Another benefit to targeting so specifically, in addition to not wasting money, is that you can then create ads that are hyper-specific to that tiny audience. This will make your ads stand out more and increase engagement with them.

They don’t test anything.

A lot of restaurant owners develop the logo, tagline, and description and then that’s it. That’s the ad. It perfectly describes the business so we must use it in every instance, right?

Not exactly. Just because you think it is the right way to communicate all about your restaurant doesn’t mean that your customers perceive it that way. Even something as small as changing the call to action from “Stop by to enjoy a juicy steak” and “Come into our restaurant” can make a world of difference. This is why it is important to test everything.

If you aren’t testing, you’re automatically wasting money. There will always be a better way to do your marketing, and if you aren’t optimizing it, you are not optimizing your spend.

The same mindset should be used when you think about your website or landing pages as well. Conversion rate optimization is crazy important and makes a huge difference. It can mean the difference between success and failure in a lot of cases.

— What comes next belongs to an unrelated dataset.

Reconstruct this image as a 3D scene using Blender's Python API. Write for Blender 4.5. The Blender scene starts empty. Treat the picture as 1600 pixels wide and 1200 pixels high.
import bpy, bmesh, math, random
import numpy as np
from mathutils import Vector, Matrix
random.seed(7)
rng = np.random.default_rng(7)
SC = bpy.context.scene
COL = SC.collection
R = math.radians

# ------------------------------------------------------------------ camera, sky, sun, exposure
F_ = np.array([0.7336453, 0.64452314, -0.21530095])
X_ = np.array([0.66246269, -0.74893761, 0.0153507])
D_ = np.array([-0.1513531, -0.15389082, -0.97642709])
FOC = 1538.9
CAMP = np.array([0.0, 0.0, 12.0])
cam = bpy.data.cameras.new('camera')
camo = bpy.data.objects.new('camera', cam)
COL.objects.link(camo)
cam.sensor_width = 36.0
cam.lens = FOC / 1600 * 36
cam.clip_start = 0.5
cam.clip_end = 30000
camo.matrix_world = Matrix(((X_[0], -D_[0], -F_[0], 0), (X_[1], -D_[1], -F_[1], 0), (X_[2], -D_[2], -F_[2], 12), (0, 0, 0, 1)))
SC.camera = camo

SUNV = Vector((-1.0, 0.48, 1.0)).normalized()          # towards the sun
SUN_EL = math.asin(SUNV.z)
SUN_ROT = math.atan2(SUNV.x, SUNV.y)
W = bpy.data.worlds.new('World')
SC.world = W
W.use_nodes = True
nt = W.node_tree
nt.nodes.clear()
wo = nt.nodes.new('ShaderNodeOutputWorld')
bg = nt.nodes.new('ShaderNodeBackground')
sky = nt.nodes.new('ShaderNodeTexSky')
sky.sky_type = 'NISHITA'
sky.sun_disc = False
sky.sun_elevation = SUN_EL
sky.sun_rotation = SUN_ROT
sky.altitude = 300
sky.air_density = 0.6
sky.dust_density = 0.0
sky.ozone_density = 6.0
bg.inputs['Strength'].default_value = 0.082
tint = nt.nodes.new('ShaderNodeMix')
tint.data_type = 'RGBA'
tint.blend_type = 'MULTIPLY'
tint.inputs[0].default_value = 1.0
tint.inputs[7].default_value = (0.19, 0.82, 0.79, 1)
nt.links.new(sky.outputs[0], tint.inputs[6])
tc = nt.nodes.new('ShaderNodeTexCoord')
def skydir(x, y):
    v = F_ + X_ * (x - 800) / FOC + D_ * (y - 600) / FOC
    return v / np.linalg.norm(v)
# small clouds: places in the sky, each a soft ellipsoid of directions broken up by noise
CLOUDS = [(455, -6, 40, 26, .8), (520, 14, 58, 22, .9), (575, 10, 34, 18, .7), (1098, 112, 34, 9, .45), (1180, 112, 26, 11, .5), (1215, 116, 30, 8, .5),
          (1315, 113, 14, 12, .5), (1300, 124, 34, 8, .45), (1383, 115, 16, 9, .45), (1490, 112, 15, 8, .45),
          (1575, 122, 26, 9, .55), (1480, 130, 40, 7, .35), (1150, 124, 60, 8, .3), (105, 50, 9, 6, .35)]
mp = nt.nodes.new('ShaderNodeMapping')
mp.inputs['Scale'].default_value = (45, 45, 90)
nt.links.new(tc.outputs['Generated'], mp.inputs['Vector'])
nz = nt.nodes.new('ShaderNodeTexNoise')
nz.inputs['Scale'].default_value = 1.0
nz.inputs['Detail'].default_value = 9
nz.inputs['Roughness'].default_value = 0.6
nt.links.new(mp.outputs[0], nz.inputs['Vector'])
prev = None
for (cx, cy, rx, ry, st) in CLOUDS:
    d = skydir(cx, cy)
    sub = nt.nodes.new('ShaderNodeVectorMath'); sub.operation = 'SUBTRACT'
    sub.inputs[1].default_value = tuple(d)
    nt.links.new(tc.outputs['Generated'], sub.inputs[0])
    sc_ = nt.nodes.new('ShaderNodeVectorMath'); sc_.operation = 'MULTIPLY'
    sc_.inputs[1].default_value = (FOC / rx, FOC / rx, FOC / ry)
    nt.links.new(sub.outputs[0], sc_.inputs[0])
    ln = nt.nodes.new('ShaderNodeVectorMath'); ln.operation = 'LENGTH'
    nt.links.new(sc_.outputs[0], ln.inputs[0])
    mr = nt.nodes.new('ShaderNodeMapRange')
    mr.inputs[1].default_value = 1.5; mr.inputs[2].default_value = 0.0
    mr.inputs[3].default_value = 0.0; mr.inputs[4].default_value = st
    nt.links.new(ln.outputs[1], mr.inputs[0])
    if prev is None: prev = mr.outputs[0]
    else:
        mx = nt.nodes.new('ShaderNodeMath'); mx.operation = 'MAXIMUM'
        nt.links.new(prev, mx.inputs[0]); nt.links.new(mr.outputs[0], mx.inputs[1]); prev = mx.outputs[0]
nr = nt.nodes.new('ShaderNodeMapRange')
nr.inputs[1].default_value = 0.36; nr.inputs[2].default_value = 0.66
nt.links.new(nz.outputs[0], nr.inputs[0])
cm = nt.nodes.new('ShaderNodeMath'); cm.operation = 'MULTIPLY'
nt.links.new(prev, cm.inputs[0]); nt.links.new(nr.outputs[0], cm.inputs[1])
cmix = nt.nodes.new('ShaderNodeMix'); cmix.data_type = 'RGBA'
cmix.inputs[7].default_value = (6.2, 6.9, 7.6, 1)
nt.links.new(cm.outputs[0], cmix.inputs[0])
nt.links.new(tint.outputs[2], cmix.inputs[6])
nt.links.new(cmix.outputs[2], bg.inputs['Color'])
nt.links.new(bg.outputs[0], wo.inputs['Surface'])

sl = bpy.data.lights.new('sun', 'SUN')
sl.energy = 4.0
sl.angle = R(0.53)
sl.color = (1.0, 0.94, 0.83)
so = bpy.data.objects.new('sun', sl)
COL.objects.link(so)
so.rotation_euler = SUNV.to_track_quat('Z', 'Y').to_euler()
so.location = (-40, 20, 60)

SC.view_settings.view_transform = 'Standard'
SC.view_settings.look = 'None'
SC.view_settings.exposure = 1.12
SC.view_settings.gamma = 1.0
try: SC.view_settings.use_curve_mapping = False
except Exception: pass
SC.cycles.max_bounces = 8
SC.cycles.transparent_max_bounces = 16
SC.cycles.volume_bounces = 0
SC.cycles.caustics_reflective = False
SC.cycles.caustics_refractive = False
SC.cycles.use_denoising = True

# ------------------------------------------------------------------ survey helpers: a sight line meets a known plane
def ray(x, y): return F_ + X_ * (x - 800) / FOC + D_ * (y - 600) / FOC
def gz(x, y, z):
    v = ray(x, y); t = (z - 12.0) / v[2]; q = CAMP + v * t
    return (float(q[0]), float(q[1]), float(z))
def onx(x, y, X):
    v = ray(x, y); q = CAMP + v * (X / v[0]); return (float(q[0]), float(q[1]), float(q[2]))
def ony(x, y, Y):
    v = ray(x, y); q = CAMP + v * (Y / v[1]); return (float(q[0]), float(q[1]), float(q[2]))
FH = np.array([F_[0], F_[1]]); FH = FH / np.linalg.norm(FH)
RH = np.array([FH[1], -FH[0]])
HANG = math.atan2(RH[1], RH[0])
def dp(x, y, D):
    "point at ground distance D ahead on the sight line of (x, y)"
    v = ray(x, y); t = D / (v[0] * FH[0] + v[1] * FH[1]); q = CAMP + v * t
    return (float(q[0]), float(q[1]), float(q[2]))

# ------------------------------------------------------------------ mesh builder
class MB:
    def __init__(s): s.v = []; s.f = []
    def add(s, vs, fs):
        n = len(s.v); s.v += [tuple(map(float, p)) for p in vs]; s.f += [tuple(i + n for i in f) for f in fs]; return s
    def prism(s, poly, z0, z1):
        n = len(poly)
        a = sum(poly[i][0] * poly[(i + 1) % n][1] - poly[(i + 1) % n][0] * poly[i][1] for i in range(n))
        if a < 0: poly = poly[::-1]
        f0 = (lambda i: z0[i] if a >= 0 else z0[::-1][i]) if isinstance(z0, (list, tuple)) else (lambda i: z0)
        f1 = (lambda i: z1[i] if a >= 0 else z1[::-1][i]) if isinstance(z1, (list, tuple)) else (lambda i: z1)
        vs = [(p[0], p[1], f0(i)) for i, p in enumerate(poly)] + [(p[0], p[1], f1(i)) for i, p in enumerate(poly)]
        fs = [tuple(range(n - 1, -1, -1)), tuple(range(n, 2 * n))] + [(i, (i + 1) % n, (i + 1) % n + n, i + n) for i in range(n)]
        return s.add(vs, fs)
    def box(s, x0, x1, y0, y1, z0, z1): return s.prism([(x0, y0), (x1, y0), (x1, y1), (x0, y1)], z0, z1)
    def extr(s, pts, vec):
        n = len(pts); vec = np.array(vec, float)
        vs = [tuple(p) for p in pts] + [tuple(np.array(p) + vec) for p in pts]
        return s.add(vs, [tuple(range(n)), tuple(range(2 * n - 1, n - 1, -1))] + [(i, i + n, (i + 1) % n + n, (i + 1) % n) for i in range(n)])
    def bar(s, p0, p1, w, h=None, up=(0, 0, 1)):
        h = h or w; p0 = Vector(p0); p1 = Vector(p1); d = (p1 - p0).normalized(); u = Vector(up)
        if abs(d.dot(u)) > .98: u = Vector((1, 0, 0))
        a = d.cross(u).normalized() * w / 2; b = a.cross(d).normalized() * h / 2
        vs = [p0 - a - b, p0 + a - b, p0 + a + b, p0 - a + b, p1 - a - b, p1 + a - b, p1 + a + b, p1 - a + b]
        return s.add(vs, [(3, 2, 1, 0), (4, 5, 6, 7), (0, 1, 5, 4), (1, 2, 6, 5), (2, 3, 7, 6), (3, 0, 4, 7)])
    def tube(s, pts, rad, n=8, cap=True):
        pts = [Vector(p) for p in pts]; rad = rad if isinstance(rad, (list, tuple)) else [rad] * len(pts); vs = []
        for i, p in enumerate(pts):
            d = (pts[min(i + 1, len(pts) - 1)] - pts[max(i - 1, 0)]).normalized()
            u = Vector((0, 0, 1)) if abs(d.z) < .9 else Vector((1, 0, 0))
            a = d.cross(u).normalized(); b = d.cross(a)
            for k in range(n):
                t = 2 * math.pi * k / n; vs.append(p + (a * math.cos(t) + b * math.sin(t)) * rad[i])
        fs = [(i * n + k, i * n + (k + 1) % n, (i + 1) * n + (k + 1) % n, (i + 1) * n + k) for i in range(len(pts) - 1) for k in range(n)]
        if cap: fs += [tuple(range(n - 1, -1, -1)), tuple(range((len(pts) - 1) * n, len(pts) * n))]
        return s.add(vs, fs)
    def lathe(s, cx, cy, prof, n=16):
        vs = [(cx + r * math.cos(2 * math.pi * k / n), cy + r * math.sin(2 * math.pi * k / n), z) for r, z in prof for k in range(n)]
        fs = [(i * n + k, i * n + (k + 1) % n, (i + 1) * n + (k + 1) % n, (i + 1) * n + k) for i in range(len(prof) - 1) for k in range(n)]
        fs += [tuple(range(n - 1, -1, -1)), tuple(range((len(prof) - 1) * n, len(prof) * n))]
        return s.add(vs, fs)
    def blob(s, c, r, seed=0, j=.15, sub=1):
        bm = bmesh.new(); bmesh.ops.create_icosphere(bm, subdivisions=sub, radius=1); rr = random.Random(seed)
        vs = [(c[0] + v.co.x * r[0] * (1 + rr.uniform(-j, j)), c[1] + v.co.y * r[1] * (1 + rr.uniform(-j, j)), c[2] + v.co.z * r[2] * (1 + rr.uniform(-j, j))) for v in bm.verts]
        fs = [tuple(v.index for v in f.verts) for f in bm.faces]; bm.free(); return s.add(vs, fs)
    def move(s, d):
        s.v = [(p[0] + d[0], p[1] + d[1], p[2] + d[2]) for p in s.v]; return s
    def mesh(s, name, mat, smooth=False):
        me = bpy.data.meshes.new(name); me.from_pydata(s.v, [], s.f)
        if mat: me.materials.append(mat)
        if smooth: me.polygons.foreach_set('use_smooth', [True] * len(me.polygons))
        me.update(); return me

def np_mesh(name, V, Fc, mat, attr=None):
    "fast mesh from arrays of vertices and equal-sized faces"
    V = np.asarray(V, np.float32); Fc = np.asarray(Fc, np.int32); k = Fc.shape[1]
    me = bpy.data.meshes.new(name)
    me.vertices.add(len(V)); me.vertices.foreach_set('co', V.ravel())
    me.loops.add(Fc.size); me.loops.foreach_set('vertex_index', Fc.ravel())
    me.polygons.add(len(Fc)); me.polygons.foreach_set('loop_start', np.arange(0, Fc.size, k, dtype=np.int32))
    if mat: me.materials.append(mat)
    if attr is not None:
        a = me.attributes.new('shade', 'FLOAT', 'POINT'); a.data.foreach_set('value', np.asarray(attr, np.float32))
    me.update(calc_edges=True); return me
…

If you aren’t sure what to test, consider calls-to-action or description words first. Once you find something that really resonates with your audience, you can start using that in other channels, too.

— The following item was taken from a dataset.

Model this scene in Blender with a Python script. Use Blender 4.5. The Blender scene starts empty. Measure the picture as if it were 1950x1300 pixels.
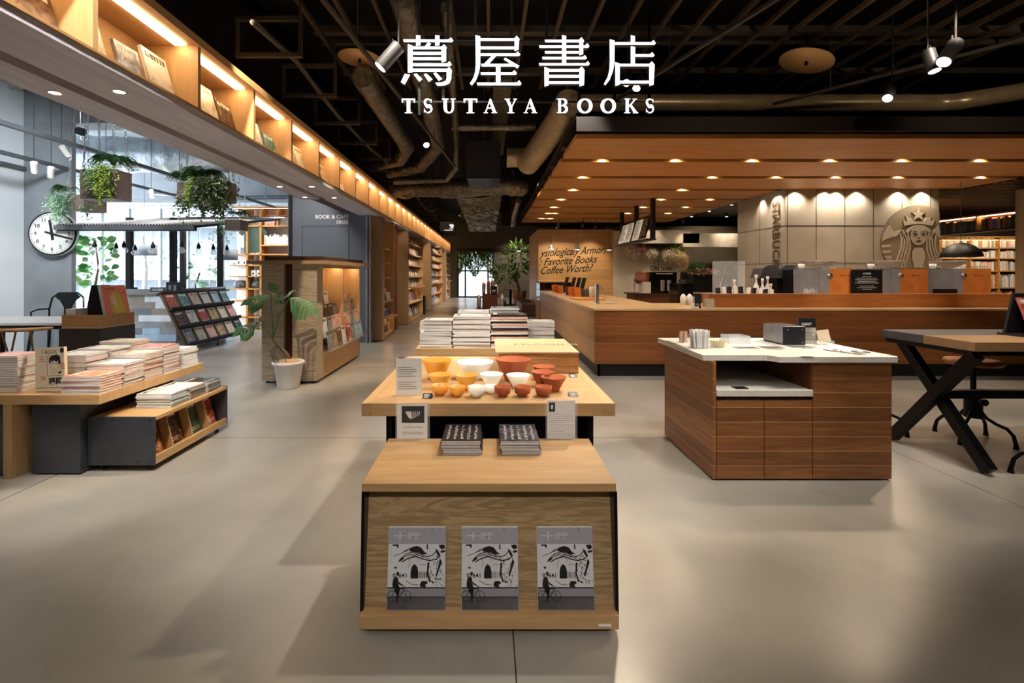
import bpy, math, random
from mathutils import Vector, Matrix, Euler
random.seed(7)
SC = bpy.context.scene
COL = SC.collection
# ------------------------------------------------------------------ camera, sky, exposure
F_PX, CX, CY, EYE = 921.0, 930.0, 521.0, 1.38
cd = bpy.data.cameras.new('camera'); cam = bpy.data.objects.new('camera', cd); COL.objects.link(cam)
cam.location = (0, 0, EYE); cam.rotation_euler = (math.pi/2, 0, 0)
cd.sensor_width = 36; cd.lens = 36*F_PX/1950
cd.shift_x = (975-CX)/1950; cd.shift_y = (CY-650)/1950
cd.clip_start = .05; cd.clip_end = 300
SC.camera = cam
SC.view_settings.view_transform = 'Standard'; SC.view_settings.look = 'None'
SC.view_settings.exposure = 0.0; SC.view_settings.gamma = 1; SC.view_settings.use_curve_mapping = False
W = bpy.data.worlds.new('world'); SC.world = W; W.use_nodes = True
bg = W.node_tree.nodes['Background']; bg.inputs[0].default_value = (.80, .90, 1, 1); bg.inputs[1].default_value = 25.0

def spot(loc, target, power, angle=60, blend=.6, col=(1, .82, .62), r=.05, name='spot_light', parent=None):
    l = bpy.data.lights.new(name, 'SPOT'); l.energy = power; l.spot_size = math.radians(angle); l.spot_blend = blend
    l.color = col; l.shadow_soft_size = r
    o = bpy.data.objects.new(name, l); COL.objects.link(o); o.location = loc
    o.rotation_euler = (Vector(target)-Vector(loc)).to_track_quat('-Z', 'Y').to_euler()
    return o
def point(loc, power, col=(1, .82, .62), r=.05):
    l = bpy.data.lights.new('bulb_light', 'POINT'); l.energy = power; l.color = col; l.shadow_soft_size = r
    o = bpy.data.objects.new('bulb_light', l); COL.objects.link(o); o.location = loc
    return o
def area(loc, target, sx, sy, power, col, portal=False):
    l = bpy.data.lights.new('area_light', 'AREA'); l.shape = 'RECTANGLE'; l.size = sx; l.size_y = sy; l.energy = power; l.color = col
    if portal: l.cycles.is_portal = True
    o = bpy.data.objects.new('area_light', l); COL.objects.link(o); o.location = loc
    o.rotation_euler = (Vector(target)-Vector(loc)).to_track_quat('-Z', 'Y').to_euler()
    return o
area((-8.2, 13.95, 2.2), (-8.2, 0, 2.2), 8, 4.2, 100, (1, 1, 1), portal=True)
area((-11.95, 10.5, 2.2), (0, 10.5, 2.2), 6, 4.2, 100, (1, 1, 1), portal=True)
# ceiling lamps of the hall, near and behind the viewpoint
WARM = (1, .80, .58); NEUT = (1, .92, .82)
for (x, y, p) in ((-2.6, .4, 23), (0, -.8, 20), (2.6, .4, 22), (-4.4, 1.4, 34), (4.6, 1.2, 30)):
    spot((x, y, 3.9), (x*.9, y+.9, 0), p*2.2, 105, .8, NEUT, .12)
for (x, y, tx, ty, p, a) in ((-1.2, 2.2, -1.3, 3.9, 300, 60), (1.3, 2.0, .9, 3.9, 260, 50), (.9, 3.2, 0, 3.1, 330, 48), (-.8, 3.4, 0, 5.0, 330, 46), (3.0, 3.0, 3.6, 5.2, 330, 70), (-3.0, 4.4, -1.6, 6.0, 330, 60), (1.0, 5.0, .6, 7.2, 260, 60), (2.3, 2.6, 2.1, 3.6, 200, 46), (-1.7, 1.9, -3.0, 3.7, 330, 46)):
    spot((x, y, 3.85), (tx, ty, .3), p, a, .5, NEUT, .05)

for (x, y, tx, ty, tz, p, a) in ((-.2, -2.4, 0, 1.9, .35, 420, 26), (-1.2, -.6, -3.1, 3.3, .4, 200, 34), (1.2, -.9, 2.2, 3.2, .6, 120, 34)):
    spot((x, y, 3.85), (tx, ty, tz), p, a, .8, NEUT, .08)  # added spots that brighten the display fronts, no fixtures built

for (x, y, z, tx, ty, tz, p) in ((3.2, 2.4, 3.5, 3.8, 6.2, 3.6, 55), (-.2, 2.6, 3.3, -.7, 7.5, 3.6, 38), (6.0, 3.6, 3.5, 6.4, 6.2, 3.6, 36)):
    spot((x, y, z), (tx, ty, tz), p, 95, .9, WARM, .05)  # added spots brightening the ceiling ducts in place of bounced light

# ------------------------------------------------------------------ helpers
def lin(c):
    if isinstance(c, str): c = tuple(int(c[i:i+2], 16) for i in (0, 2, 4))
    return tuple(((v/255)/12.92 if v/255 <= .04045 else ((v/255+.055)/1.055)**2.4) for v in c)+(1,)
def PX(px, py, Y): return Vector(((px-CX)*Y/F_PX, Y, EYE-(py-CY)*Y/F_PX))
MATS = {}
def newmat(name):
    m = bpy.data.materials.new(name); m.use_nodes = True; nt = m.node_tree
    return m, nt, nt.nodes['Principled BSDF']
def nd(nt, t, **k):
    n = nt.nodes.new(t)
    for a, b in k.items(): setattr(n, a, b)
    return n
def ramp(nt, stops):
    r = nd(nt, 'ShaderNodeValToRGB'); e = r.color_ramp.elements
    e[0].position, e[0].color = stops[0][0], stops[0][1]
    e[1].position, e[1].color = stops[1][0], stops[1][1]
    for p, c in stops[2:]:
        x = e.new(p); x.color = c
    return r
def mat(name, col, rough=.5, metal=0, emit=None, es=0, trans=0, alpha=1, vary=None, bump=None, coat=0, ior=1.45):
    if name in MATS: return MATS[name]
    m, nt, b = newmat(name); c = lin(col)
    b.inputs['Base Color'].default_value = c; b.inputs['Roughness'].default_value = rough
    b.inputs['Metallic'].default_value = metal; b.inputs['Transmission Weight'].default_value = trans
    b.inputs['Alpha'].default_value = alpha; b.inputs['Coat Weight'].default_value = coat; b.inputs['IOR'].default_value = ior
    if emit: b.inputs['Emission Color'].default_value = lin(emit); b.inputs['Emission Strength'].default_value = es
    tc = nd(nt, 'ShaderNodeTexCoord')
    if vary is None: vary = (6, .10)
    if vary[1] > 0:
        n = nd(nt, 'ShaderNodeTexNoise'); n.inputs['Scale'].default_value = vary[0]; n.inputs['Detail'].default_value = 5
        nt.links.new(tc.outputs['Object'], n.inputs['Vector'])
        lo = tuple(max(0, v*(1-vary[1]*1.6)) for v in c[:3])+(1,); hi = tuple(min(1, v*(1+vary[1]*1.6)) for v in c[:3])+(1,)
        r = ramp(nt, [(.3, lo), (.7, hi)]); nt.links.new(n.outputs['Fac'], r.inputs[0]); nt.links.new(r.outputs[0], b.inputs['Base Color'])
    if bump:
        n = nd(nt, 'ShaderNodeTexNoise'); n.inputs['Scale'].default_value = bump[0]; n.inputs['Detail'].default_value = 4
        nt.links.new(tc.outputs['Object'], n.inputs['Vector'])
        bp = nd(nt, 'ShaderNodeBump'); bp.inputs['Strength'].default_value = bump[1]; bp.inputs['Distance'].default_value = .02
        nt.links.new(n.outputs['Fac'], bp.inputs['Height']); nt.links.new(bp.outputs[0], b.inputs['Normal'])
    MATS[name] = m
    return m
def wood(name, dark, light, axis='x', rough=.42, plank=None, scale=1.0, rings=0, contrast=.5):
    """grain runs along AXIS; PLANK = (axis, pitch, groove colour, groove width)"""
    if name in MATS: return MATS[name]
    m, nt, b = newmat(name); L = nt.links.new
    tc = nd(nt, 'ShaderNodeTexCoord'); mp = nd(nt, 'ShaderNodeMapping')
    s = {'x': (.7, 9, 9), 'y': (9, .7, 9), 'z': (9, 9, .7)}[axis]
    mp.inputs['Scale'].default_value = tuple(v*scale for v in s)
    L(tc.outputs['Object'], mp.inputs['Vector']); src = mp.outputs[0]
    sep = nd(nt, 'ShaderNodeSeparateXYZ'); L(tc.outputs['Object'], sep.inputs[0])
    if plank:
        dv = nd(nt, 'ShaderNodeMath', operation='DIVIDE'); dv.inputs[1].default_value = plank[1]; L(sep.outputs['XYZ'.index(plank[0].upper())], dv.inputs[0])
        fl = nd(nt, 'ShaderNodeMath', operation='FLOOR'); L(dv.outputs[0], fl.inputs[0])
        wn = nd(nt, 'ShaderNodeTexWhiteNoise', noise_dimensions='1D'); L(fl.outputs[0], wn.inputs['W'])
        ad = nd(nt, 'ShaderNodeVectorMath', operation='MULTIPLY_ADD'); ad.inputs[1].default_value = (1, 1, 1)
        sc = nd(nt, 'ShaderNodeVectorMath', operation='SCALE'); sc.inputs['Scale'].default_value = 9; L(wn.outputs['Color'], sc.inputs[0])
        L(src, ad.inputs[0]); L(sc.outputs[0], ad.inputs[2]); src = ad.outputs[0]
        fr = nd(nt, 'ShaderNodeMath', operation='FRACT'); L(dv.outputs[0], fr.inputs[0])
        gt = nd(nt, 'ShaderNodeMath', operation='LESS_THAN'); gt.inputs[1].default_value = plank[3]/plank[1]; L(fr.outputs[0], gt.inputs[0])
    n = nd(nt, 'ShaderNodeTexNoise'); n.inputs['Scale'].default_value = 1.4; n.inputs['Detail'].default_value = 7
    n.inputs['Roughness'].default_value = .62; n.inputs['Distortion'].default_value = .6+rings; L(src, n.inputs['Vector'])
    n2 = nd(nt, 'ShaderNodeTexNoise'); n2.inputs['Scale'].default_value = 9; n2.inputs['Detail'].default_value = 3; L(src, n2.inputs['Vector'])
    mx = nd(nt, 'ShaderNodeMix', data_type='FLOAT'); mx.inputs[0].default_value = .35
    fo = n.outputs['Fac']
    if rings:
        wv = nd(nt, 'ShaderNodeMath', operation='MULTIPLY'); wv.inputs[1].default_value = 15; L(fo, wv.inputs[0])
        pp = nd(nt, 'ShaderNodeMath', operation='PINGPONG'); pp.inputs[1].default_value = 1; L(wv.outputs[0], pp.inputs[0]); fo = pp.outputs[0]
    L(fo, mx.inputs[2]); L(n2.outputs['Fac'], mx.inputs[3])
    h = .5-.22*contrast*1.2
    r = ramp(nt, [(.5-.25/max(contrast, .1)*.5, lin(dark)), (.5+.25/max(contrast, .1)*.5, lin(light))]); L(mx.outputs[0], r.inputs[0])
    out = r.outputs[0]
    if plank:
        hv = nd(nt, 'ShaderNodeHueSaturation'); ml = nd(nt, 'ShaderNodeMath', operation='MULTIPLY_ADD'); ml.inputs[1].default_value = .3; ml.inputs[2].default_value = .85
        L(wn.outputs['Value'], ml.inputs[0]); L(ml.outputs[0], hv.inputs['Value']); L(out, hv.inputs['Color'])
        mc = nd(nt, 'ShaderNodeMix', data_type='RGBA'); L(gt.outputs[0], mc.inputs[0]); L(hv.outputs[0], mc.inputs[6]); mc.inputs[7].default_value = lin(plank[2])
        out = mc.outputs[2]
    L(out, b.inputs['Base Color']); b.inputs['Roughness'].default_value = rough
    bp = nd(nt, 'ShaderNodeBump'); bp.inputs['Strength'].default_value = .08; L(n2.outputs['Fac'], bp.inputs['Height']); L(bp.outputs[0], b.inputs['Normal'])
    MATS[name] = m
    return m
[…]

They don’t use professional creative.

For your restaurant, you can probably do most things yourself and it will be sufficient enough, at least to start out. But if there is one area that you absolutely should not DIY (unless you’re a professional) is your creative.

Specifically, we’re referring to the photos of your food and restaurant. These promotional photographs need to present your restaurant in the best light possible. They need to look professional and enticing. And frankly, food photography is one of the hardest things to get right if you don’t have a lot of experience and know exactly what you’re doing.

As you open your restaurant, prep for your grand re-opening, or simply prepare for a bigger investment in marketing, hire someone to take care of your photography for you. Prepare every item on your menu (or as much of it as you reasonably can) and have them take pictures of the inside and outside of your restaurant.

Even if you don’t have plans for a photo right away, these types of pictures can be used for social media or other advertisements later on. It is best to go ahead and get everything taken care of upfront so you aren’t scrambling for a picture later when you need one.

Restaurants who use photos that aren’t polished and professional end up looking like poor quality, local dive.

Guests will not pay your prices if they think your food and menu look like it belongs in a truck stop as opposed to a sit-down restaurant. You want to portray your food as elegant and refined, and the best way to start is with your photography and creative.

They don’t get help when they need it.

It can be hard to admit when you are in over your head, and even harder to mentally justify another expense when you’re already flailing. However, restaurants who do get help with their marketing and branding when they start to see less-than-stellar results are often the ones who end up getting through that difficult period and go on to have significant success.

As you start marketing efforts, be sure to keep your target audience in mind. Be as specific as possible, and use the most beautiful creative you can get your hands on. Test everything and track everything so that you can always head towards optimizations. Give your customers a clear next step, and be sure to remarket to them to keep them coming back for more. When in doubt, or if you just can’t seem to get a return on the spend you’re putting in, consider asking for help from a restaurant marketing agency.

Hopefully this article has shed some light on how to ensure success for your restaurant marketing campaigns.